NEW DELHI: On December 13, Chinese marked the 80th anniversary of the Nanking massacre. This day is considered as a very unfortunate knot between the relationship of Japan and China.

The event was attended by the Chinese President Xi Jinping in Nanking city. It was the second time that Chinese president attended the event, since first national memorial day for the massacre in 2014. But surprisingly, Jinping didn’t deliver any speech.

Generally, Jinping leaves no chance to address his people on such occasions. But this time, he refrained himself from making any comment. This act may be due to the ongoing cordial relationship between China and Japan, which maybe get into turmoil due to any political
statement.

The Japanese supreme, Shinzo Abe, and Xi Jinping met last month on the sidelines of a regional summit in Vietnam. Both of them greeted each other well and looked comfortable exchanging a few words.

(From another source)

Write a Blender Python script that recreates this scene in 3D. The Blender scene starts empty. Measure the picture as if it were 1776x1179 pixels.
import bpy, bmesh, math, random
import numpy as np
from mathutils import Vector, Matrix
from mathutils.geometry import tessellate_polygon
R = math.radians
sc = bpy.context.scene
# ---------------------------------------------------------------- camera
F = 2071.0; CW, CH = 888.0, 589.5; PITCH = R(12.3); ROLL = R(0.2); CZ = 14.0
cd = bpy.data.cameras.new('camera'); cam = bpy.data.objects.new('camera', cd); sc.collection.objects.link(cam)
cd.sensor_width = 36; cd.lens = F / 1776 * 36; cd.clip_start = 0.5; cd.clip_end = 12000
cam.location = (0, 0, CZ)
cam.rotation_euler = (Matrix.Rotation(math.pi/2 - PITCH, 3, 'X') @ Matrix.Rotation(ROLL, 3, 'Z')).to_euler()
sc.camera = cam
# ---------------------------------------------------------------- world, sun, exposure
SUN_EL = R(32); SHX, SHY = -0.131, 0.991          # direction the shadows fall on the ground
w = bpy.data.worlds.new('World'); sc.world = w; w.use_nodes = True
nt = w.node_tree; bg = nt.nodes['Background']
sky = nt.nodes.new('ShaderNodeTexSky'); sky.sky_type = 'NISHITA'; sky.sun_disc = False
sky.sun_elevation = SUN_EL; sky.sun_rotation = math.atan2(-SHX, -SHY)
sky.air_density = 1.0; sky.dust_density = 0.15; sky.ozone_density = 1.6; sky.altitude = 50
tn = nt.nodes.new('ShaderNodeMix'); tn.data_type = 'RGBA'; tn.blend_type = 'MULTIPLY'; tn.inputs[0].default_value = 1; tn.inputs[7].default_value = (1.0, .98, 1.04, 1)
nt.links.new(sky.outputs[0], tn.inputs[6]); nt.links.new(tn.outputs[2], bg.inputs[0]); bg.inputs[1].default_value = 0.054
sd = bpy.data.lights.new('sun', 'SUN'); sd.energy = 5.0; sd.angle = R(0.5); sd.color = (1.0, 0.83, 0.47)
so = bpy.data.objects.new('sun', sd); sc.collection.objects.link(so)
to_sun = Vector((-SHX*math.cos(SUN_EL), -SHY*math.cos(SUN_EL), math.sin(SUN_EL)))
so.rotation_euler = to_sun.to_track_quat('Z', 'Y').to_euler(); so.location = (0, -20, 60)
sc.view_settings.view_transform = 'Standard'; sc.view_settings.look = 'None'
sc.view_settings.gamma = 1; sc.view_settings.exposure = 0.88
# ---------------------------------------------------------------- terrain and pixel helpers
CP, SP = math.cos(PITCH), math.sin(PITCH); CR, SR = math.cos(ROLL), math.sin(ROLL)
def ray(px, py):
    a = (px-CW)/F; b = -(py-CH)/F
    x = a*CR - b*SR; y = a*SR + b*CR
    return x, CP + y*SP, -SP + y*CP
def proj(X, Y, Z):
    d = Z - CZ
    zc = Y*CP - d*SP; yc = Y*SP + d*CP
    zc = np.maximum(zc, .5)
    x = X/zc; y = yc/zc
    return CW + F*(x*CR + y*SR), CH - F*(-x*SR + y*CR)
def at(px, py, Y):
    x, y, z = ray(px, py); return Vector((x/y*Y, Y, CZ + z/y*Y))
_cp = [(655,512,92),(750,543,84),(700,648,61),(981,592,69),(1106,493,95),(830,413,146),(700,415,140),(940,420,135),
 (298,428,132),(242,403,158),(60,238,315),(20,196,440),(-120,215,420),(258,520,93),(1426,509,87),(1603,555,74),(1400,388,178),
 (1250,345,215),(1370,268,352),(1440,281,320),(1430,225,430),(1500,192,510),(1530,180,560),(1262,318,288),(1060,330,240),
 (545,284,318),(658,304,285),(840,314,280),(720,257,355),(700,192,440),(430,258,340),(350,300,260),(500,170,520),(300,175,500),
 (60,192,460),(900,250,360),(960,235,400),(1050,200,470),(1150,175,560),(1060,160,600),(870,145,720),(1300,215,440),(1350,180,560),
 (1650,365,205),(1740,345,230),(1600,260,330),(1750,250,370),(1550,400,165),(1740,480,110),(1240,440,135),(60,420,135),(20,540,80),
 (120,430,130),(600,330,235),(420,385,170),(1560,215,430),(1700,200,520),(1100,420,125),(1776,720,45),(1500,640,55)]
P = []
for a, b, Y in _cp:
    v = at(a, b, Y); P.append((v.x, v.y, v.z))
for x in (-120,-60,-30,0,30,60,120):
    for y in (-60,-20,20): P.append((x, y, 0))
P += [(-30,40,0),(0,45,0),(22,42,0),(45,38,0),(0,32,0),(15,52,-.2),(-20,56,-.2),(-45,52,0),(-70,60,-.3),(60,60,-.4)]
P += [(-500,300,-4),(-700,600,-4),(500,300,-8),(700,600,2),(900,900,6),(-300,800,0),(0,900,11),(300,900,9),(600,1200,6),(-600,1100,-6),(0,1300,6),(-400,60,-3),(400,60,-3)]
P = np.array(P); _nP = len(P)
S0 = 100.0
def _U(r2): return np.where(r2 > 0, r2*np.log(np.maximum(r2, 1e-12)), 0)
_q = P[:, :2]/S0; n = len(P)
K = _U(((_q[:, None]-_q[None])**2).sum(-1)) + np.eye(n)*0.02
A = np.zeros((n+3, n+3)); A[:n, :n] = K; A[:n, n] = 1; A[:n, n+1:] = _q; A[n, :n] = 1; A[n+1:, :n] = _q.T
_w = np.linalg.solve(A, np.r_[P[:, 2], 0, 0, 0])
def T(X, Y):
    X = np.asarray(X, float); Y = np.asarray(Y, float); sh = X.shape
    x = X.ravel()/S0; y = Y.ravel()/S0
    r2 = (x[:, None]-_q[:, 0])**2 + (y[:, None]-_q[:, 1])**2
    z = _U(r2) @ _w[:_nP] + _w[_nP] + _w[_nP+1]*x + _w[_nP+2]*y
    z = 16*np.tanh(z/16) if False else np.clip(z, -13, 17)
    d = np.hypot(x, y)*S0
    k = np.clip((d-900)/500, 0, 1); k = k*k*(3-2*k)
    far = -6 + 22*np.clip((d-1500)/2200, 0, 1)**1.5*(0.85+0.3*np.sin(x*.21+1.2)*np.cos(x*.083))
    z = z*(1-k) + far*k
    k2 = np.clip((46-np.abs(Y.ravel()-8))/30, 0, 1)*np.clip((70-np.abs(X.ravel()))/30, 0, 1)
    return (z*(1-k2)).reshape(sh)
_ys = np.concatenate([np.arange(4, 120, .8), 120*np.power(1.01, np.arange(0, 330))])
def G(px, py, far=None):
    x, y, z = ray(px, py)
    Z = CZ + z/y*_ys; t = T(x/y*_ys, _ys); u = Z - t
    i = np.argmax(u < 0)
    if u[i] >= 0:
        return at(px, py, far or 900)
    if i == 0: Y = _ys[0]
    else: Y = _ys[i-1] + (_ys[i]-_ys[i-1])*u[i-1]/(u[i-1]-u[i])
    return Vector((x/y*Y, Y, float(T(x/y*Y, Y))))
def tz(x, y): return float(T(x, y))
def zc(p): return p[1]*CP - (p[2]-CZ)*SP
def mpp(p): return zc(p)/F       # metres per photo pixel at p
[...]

It was the second Sino-Japanese War, which started in 1937 and resulted in a large number of deaths at the hands of the Japanese army. The people involved in the massacre included Chinese war prisoners and civilians.

Nanking cty
Chinese war prisoners and civilians felt the burnt of massacre

The Japanese impounded the Nanking city on December 13. 1937 and the rest is history. The atrocities of the Japanese army, accompanied by brutal methods led to large-scale uncalled death.

As far as the death toll of the Nanking Massacre incident is concerned, both the nations share a different point of views. Chinese historians claim the figure of more than three lakhs. Meanwhile, Japan counts the number ranging from few thousands to around two lakhs. But some conservative Japanese scholars even deny the very act of massacre even.

With the agenda of peace and regional balance in mind, both the nation will try to bury the past ghost of Nanking city in the coming years. Such incidents are really very hard to fade away from the memories of people of any nation.

To aim for the global presence, China will definitely try to mend its relations with its neighbors and by digging into such historical events will not help towards it.